То, к чему Запад сейчас снова приходит, в сущности, всегда господствовало в России. Конечно, русские революционные партии до исступления спорили о программах; без тщательного анализа программных разногласий между с.-р. и с.-д., большевиками и меньшевиками истории русской революции не поймешь. И все же не будет, думается, преувеличением сказать, что для русской политической жизни типология духовных обликов играет гораздо более существенную роль, чем разветвление программ. Быть может, даже особая острота русско-интеллигентских программных споров тем и объясняется, что в них не столько намечались совершенно неизбежные в будущем практические мероприятия, сколько закреплялись определенные миросозерцательные верования и этические устремления.
Если бы русские оппозиционные партии были озабочены всего только практически неизбежными (а тем самым и политически возможными) способами борьбы с царской властью, то, право, им не было о чем спорить. Дистанция между самодержавно-православной Россией и Россией оппозиционно-революционных замыслов оставалась вплоть до войны такой громадной, что всем партиям от кадетов до с.-д. было, в сущности, по пути. Изучая историю общественных течений, нельзя не видеть, что все их исключительное богатство представляет собой по отношению к практическим задачам государственного строительства какую-то излишнюю роскошь, объясняемую прежде всего миросозерцательными исканиями русского духа. Для уничтожения крепостного права, а в дальнейшем для превращения России в правовое государство русской интеллигенции не было вовсе необходимо подводить на славянофильский лад под свою столь естественную любовь к православной деревне заимствованный у Шеллинга историко-философский фундамент, заканчивать, в стиле Рудиных и Бакуниных[226], свои студенческие споры о Гегеле и Сен-Симоне на европейских баррикадах и в европейских тюрьмах; «ранними человеколюбцами»[227] ходить в народ, скликая его с опасностью для собственной жизни на какое-то социалистическое богомолье; доказывать на путях с.-р. террора, что герой действительно выше толпы, или, увлекшись новизною марксистской социологии, выгонять в крестьянской России парниковый пролетариат в качестве незыблемой базы мировой пролетарской революции.
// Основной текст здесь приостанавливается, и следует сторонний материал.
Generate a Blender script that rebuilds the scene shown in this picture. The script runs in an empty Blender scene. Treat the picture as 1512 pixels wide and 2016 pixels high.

Все эти сверх политические искания «социальной правды» кончились не политическим освобождением России, а ее закрепощением церковно-приходскому марксизму Ленина и комсомольской муштрой. Результат поистине убогий, но одновременно все же и грандиозный: грандиозный, потому что в кривом зеркале большевицкого синтеза своеобразно переплелись все главные течения русских общественно-политических и миросозерцательных исканий. Так, в большевицком сознании, которое необходимо, конечно, отличать от коммунистической идеологии, совершенно очевидны черты той целостности, т.е. того единства теории и практики, той корневой связанности всех сфер сознания и областей культуры, что в качестве своей главной мысли утверждали славянофилы. Но в этом большевицком «славянофильстве» не хватает главного — той религиозной веры в свободу, без которой культурное и политическое осуществление целостного сознания неизбежно превращается в предельное насилие над инакомыслящими. И действительно, огнем и мечом гонят большевики русский народ на свою социалистическую Иордань — крестить в новую веру.
В самом начале была в большевизме заложена также все определеннее раскрывающаяся сейчас в России народническая идея социалистического мессианизма. Но и она в большевизме обездушена и изуродована: по мнению большевиков, Россия спасет мир не своим исконным общинным социализмом, как утопично, но все же понятно учили народники, а пролетарски-чистым марксистским учением, что не только не верно, но и непонятно.
Очень сильна в большевизме и злосчастная русская тема бунта: высокая оценка формы разрушения как формы творчества. Но и в этой теме какой-то непонятный излом. Бакунинско-бланкистская «музыка» бунта, которую призывал слушать и Блок, превращена в рационалистически-марксистском ленинизме в какую-то «алгебру» разрушения. Не в этом ли превращении надо искать объяснение тому, почему коммунистическое разрушение лишено всякого творчества? Почему все творчество советской России (прежде всего литература) связано не с верой большевизма, а со страданием подъяремной России.
Не избег своеобразного искажения, наконец, и сам «научный социализм» Маркса. И из него большевики вынули душу, превратив марксистскую теорию диалектического экономизма в практику игнорирующего всякую экономику панполитизма.
226
Степун имеет в виду, что прототипом тургеневского героя Рудина был реальный человек — анархист М. А. Бакунин.
227
«ранним человеколюбцем» Достоевский называет так героя своего романа «Братья Карамазовы» Алешу Карамазова.